Many people across the country were aghast at English Heritage's proposal that a number of council estates, including examples of tower blocks, be preserved for posterity.
But not every council estate and tower block is a modern slum. In fact, well designed and well built, they have survived to continue providing relatively decent housing for working people. They have survived to symbolise a period of postwar architectural and artistic history which is only just beginning to be recognised for the advances it made.
The first postwar estates were a massive advance on the conditions, which the majority of working class people had known. Their development brought together young architects and engineers excited by the prospect of building for the needs of ordinary people. Together they faced a huge challenge. Around 4 million homes were destroyed during the war and many that survived were slums. The 1945 Labour government launched a massive housing programme, and issued new housing and town planning standards.
Many of the proposed housing schemes at this time, such as Erno Goldfinger's Trellick Tower in Kensington, were based on ideas first pioneered by the Swiss architect Le Corbusier, blocks of flats and maisonettes built on columns which also contained shops, nurseries, community centres, doctors' surgeries and, in some instances, roof gardens.
These estates were designed for a mix of people, some pioneered special facilities for pensioners or began to look towards the needs of single people. But the money for the more grandiose schemes quickly began to run out. Within three years of winning its 1945 landslide victory, Labour brought in the first austerity measures and cut back on housing standards. A period of corrupt collusion between contractors and local councils followed. One council after another was half bamboozled and half bribed into buying prefabricated tower blocks and low rise housing which no-one knew how to put together.

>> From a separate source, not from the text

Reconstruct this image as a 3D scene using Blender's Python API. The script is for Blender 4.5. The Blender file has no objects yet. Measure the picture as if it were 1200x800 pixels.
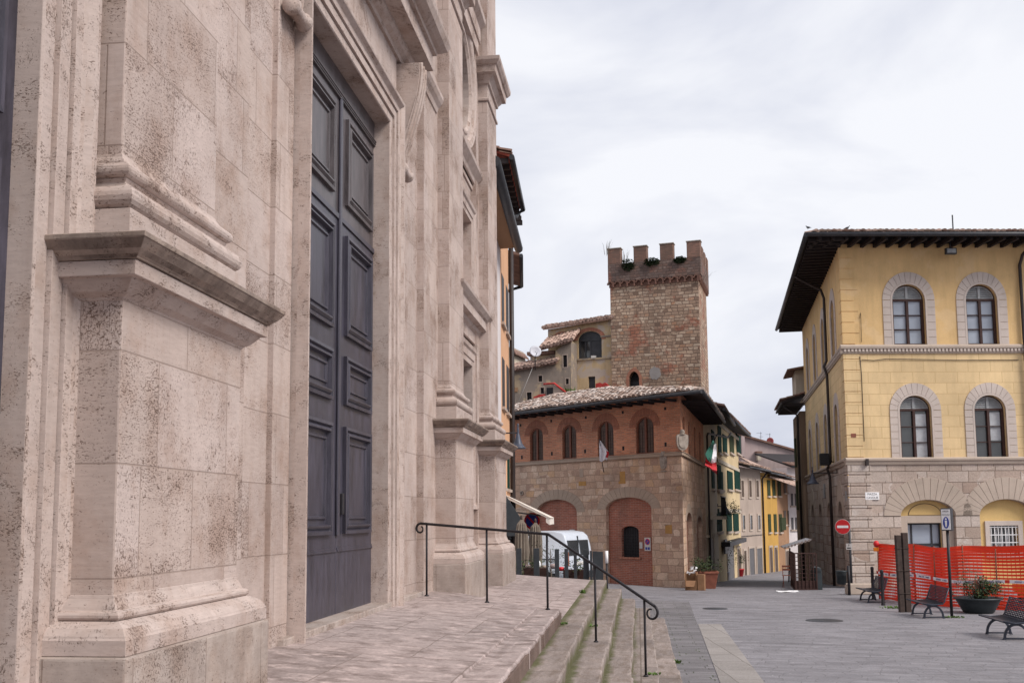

The shoddy materials and building practices of these years resulted in the gas explosion at Ronan Point in East London in 1968, killing five people.
The original idea of prewar architects was for apartment blocks set in parkland and containing all the facilities that people and their families would need. However, the vast majority of working class estates built in the 1950s, 60s and 70s were a travesty of that idea, and even those that did strive to meet at least some of the ideals were undermined by local authority cuts in maintenance and repairs. They were also doomed by the prevailing ideas of those who designed them - reformists with a vision which resulted in some of them believing that everyone should live in Le Corbusier style tower blocks. They were prepared to compromise with the lack of resources made available to build their schemes, and sanction the construction of badly built estates.
Many tower blocks are well past their sell by date and should be knocked down, but we should not demolish them all and replace them with `conventional' houses, particularly when such houses are so small that the former tower block residents protest about being moved, as they have at Hackney's half demolished Holly Street estate. However, until we have a world where people, rather than profits, come first working class housing will remain a problematic issue.